- Available records -
>> start
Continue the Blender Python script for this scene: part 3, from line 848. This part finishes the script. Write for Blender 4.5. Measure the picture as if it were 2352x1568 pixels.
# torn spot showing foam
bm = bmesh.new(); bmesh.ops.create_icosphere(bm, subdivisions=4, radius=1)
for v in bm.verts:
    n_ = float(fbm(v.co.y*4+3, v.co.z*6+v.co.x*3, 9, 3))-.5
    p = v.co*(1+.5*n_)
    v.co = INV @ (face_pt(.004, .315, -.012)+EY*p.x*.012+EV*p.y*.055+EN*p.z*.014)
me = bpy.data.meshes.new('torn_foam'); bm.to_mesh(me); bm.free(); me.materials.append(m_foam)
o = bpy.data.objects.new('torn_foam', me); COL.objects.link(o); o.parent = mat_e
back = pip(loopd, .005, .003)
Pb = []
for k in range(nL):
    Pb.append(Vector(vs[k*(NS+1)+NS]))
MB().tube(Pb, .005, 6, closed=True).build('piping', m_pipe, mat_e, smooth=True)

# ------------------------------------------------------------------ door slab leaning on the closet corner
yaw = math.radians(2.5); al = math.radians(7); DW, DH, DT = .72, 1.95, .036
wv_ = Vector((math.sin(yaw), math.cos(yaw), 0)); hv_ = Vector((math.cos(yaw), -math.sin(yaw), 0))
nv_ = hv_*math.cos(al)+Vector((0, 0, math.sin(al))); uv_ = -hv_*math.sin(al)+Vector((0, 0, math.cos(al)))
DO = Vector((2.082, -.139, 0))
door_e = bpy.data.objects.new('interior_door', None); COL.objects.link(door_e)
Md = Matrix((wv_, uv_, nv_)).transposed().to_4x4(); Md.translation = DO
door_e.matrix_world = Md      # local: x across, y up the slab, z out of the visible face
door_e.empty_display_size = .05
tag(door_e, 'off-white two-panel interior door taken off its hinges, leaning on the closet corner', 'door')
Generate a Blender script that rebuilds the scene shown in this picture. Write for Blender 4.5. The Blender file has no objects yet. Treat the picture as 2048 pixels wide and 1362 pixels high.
>> end
- Exercise aim -
Reproduce each line of the material above precisely.

- Expected output -
Continue the Blender Python script for this scene: part 3, from line 848. This part finishes the script. Write for Blender 4.5. Measure the picture as if it were 2352x1568 pixels.
# torn spot showing foam
bm = bmesh.new(); bmesh.ops.create_icosphere(bm, subdivisions=4, radius=1)
for v in bm.verts:
    n_ = float(fbm(v.co.y*4+3, v.co.z*6+v.co.x*3, 9, 3))-.5
    p = v.co*(1+.5*n_)
    v.co = INV @ (face_pt(.004, .315, -.012)+EY*p.x*.012+EV*p.y*.055+EN*p.z*.014)
me = bpy.data.meshes.new('torn_foam'); bm.to_mesh(me); bm.free(); me.materials.append(m_foam)
o = bpy.data.objects.new('torn_foam', me); COL.objects.link(o); o.parent = mat_e
back = pip(loopd, .005, .003)
Pb = []
for k in range(nL):
    Pb.append(Vector(vs[k*(NS+1)+NS]))
MB().tube(Pb, .005, 6, closed=True).build('piping', m_pipe, mat_e, smooth=True)

# ------------------------------------------------------------------ door slab leaning on the closet corner
yaw = math.radians(2.5); al = math.radians(7); DW, DH, DT = .72, 1.95, .036
wv_ = Vector((math.sin(yaw), math.cos(yaw), 0)); hv_ = Vector((math.cos(yaw), -math.sin(yaw), 0))
nv_ = hv_*math.cos(al)+Vector((0, 0, math.sin(al))); uv_ = -hv_*math.sin(al)+Vector((0, 0, math.cos(al)))
DO = Vector((2.082, -.139, 0))
door_e = bpy.data.objects.new('interior_door', None); COL.objects.link(door_e)
Md = Matrix((wv_, uv_, nv_)).transposed().to_4x4(); Md.translation = DO
door_e.matrix_world = Md      # local: x across, y up the slab, z out of the visible face
door_e.empty_display_size = .05
tag(door_e, 'off-white two-panel interior door taken off its hinges, leaning on the closet corner', 'door')
Generate a Blender script that rebuilds the scene shown in this picture. Write for Blender 4.5. The Blender file has no objects yet. Treat the picture as 2048 pixels wide and 1362 pixels high.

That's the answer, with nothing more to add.